== Source data ==
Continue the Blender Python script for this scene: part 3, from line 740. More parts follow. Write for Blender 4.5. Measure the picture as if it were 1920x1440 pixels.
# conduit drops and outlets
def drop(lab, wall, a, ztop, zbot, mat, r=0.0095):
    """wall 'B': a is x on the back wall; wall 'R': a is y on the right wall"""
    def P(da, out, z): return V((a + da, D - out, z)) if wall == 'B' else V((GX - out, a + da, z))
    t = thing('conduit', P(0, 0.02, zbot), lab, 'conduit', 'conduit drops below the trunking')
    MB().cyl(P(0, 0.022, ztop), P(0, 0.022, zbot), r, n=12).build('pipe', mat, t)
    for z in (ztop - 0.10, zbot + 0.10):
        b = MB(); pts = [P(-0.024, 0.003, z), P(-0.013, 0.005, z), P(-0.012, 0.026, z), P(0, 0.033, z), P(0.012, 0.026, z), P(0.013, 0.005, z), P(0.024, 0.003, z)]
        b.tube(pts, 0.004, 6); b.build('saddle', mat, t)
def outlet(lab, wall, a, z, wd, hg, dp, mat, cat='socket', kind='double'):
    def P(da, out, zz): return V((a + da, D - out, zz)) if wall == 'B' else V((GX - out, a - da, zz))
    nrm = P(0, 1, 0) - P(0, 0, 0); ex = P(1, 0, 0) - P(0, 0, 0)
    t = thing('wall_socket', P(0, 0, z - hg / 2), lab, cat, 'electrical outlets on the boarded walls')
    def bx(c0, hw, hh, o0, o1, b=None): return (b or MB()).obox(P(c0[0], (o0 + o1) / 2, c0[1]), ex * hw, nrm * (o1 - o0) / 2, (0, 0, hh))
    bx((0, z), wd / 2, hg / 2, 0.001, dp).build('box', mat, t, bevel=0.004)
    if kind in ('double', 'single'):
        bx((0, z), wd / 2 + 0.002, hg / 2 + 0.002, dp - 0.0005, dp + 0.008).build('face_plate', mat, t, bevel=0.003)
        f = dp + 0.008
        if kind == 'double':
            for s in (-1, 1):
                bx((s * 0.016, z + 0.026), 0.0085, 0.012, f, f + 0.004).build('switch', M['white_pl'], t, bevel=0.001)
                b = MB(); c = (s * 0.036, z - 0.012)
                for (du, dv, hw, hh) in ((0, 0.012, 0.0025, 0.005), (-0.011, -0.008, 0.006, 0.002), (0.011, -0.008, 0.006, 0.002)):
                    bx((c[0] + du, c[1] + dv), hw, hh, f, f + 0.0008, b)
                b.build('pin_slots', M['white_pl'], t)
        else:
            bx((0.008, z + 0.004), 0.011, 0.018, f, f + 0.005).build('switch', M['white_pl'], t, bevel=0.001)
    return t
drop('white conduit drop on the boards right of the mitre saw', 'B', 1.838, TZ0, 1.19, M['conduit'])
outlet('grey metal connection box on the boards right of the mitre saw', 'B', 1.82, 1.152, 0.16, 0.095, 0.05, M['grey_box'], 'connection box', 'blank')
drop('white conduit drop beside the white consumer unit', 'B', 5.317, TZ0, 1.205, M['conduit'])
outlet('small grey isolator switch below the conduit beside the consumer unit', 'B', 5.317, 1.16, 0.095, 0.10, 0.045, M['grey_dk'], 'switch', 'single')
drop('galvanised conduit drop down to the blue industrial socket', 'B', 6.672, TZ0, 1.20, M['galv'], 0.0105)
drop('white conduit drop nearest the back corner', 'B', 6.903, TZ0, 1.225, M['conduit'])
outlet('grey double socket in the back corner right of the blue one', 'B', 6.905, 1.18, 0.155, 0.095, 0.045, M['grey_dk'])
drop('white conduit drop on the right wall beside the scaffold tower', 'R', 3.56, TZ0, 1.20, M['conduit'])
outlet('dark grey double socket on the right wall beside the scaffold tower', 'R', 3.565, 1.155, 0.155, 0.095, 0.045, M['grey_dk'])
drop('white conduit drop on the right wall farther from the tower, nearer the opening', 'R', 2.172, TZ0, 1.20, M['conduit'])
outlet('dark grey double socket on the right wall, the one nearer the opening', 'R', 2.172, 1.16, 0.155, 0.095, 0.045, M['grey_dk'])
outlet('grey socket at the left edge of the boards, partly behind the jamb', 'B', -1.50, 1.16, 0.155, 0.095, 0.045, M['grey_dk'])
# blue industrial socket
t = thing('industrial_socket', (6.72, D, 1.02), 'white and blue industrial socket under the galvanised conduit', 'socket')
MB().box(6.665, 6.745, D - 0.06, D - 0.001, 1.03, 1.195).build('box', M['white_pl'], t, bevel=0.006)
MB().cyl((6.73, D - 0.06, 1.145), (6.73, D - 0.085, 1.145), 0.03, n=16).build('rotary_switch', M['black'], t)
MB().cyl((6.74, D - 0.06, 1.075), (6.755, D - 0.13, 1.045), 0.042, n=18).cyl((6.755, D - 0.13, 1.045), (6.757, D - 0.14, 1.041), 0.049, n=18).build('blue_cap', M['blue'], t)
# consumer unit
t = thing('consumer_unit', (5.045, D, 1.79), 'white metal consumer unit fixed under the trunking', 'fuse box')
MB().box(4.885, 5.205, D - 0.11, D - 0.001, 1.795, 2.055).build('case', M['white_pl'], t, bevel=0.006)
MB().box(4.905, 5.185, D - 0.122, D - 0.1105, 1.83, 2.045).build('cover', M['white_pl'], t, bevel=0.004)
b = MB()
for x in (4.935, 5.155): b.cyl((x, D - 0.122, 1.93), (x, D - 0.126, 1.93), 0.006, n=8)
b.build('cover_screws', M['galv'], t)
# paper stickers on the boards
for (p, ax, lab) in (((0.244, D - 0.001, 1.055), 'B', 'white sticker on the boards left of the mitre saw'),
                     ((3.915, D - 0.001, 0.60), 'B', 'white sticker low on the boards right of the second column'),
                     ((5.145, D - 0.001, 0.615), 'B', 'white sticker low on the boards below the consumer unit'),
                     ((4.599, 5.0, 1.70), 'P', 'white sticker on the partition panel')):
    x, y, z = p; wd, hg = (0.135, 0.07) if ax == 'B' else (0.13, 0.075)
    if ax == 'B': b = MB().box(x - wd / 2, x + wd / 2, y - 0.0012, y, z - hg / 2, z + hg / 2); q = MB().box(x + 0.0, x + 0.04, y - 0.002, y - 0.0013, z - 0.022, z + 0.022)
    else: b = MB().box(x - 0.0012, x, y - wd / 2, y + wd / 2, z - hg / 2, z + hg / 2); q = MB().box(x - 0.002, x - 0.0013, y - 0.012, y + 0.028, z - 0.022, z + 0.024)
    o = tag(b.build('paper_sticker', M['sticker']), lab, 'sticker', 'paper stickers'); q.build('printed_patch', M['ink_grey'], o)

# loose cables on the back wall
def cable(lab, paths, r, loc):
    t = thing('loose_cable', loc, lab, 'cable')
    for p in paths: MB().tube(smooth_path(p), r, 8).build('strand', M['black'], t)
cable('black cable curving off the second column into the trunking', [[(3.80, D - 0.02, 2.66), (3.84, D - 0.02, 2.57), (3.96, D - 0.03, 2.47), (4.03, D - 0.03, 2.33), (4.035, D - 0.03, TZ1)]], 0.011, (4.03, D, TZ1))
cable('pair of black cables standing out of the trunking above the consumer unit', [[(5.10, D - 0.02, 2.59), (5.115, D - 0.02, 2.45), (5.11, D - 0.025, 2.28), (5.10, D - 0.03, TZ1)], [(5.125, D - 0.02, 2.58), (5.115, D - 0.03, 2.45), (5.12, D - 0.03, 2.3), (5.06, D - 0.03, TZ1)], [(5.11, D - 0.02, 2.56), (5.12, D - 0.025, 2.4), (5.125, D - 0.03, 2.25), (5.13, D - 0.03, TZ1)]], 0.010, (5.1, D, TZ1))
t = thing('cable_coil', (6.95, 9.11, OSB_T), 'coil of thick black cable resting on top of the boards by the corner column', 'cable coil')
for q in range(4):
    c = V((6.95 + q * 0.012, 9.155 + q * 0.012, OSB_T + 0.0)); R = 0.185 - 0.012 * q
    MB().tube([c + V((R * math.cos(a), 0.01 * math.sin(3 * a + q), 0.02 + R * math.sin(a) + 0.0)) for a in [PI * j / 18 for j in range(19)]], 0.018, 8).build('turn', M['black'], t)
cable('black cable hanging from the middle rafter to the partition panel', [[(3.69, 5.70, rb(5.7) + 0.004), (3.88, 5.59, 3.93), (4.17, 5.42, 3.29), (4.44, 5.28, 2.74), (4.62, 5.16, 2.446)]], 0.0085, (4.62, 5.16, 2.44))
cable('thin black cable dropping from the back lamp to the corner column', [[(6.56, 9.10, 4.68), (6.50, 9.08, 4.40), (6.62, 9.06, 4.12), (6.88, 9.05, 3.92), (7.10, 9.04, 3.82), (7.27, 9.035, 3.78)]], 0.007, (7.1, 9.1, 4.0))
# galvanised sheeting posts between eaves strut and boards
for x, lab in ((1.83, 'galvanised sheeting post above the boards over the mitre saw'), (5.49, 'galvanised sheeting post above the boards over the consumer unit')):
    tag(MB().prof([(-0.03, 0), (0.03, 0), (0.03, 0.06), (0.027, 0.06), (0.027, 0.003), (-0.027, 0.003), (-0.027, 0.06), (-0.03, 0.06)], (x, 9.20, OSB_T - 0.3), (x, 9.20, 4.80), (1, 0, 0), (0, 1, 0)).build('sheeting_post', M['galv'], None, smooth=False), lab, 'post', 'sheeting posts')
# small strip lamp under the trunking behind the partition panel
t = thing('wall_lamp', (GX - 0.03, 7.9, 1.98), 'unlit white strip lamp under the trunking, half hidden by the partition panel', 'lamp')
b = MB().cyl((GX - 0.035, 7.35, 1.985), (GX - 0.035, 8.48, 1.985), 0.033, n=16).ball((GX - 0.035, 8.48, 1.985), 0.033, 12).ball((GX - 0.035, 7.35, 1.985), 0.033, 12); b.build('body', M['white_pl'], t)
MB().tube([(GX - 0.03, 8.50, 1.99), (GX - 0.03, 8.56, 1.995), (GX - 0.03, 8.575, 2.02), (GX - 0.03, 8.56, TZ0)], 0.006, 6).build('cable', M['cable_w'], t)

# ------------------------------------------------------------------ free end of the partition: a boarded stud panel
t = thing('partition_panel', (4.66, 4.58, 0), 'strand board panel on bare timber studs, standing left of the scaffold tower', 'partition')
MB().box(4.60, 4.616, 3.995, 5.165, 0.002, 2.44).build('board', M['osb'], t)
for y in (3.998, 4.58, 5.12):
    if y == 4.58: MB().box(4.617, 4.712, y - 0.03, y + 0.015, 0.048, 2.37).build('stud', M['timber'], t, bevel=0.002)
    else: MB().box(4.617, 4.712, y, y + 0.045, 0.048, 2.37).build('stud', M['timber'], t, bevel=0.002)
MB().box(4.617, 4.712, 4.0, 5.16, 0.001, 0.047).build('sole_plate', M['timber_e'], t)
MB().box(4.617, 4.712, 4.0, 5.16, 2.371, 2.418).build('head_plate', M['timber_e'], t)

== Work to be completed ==
Pick out every line above that holds the word "from" and copy it.

== Result of this exercise ==
Continue the Blender Python script for this scene: part 3, from line 740. More parts follow. Write for Blender 4.5. Measure the picture as if it were 1920x1440 pixels.
drop('white conduit drop on the right wall farther from the tower, nearer the opening', 'R', 2.172, TZ0, 1.20, M['conduit'])
cable('black cable hanging from the middle rafter to the partition panel', [[(3.69, 5.70, rb(5.7) + 0.004), (3.88, 5.59, 3.93), (4.17, 5.42, 3.29), (4.44, 5.28, 2.74), (4.62, 5.16, 2.446)]], 0.0085, (4.62, 5.16, 2.44))
cable('thin black cable dropping from the back lamp to the corner column', [[(6.56, 9.10, 4.68), (6.50, 9.08, 4.40), (6.62, 9.06, 4.12), (6.88, 9.05, 3.92), (7.10, 9.04, 3.82), (7.27, 9.035, 3.78)]], 0.007, (7.1, 9.1, 4.0))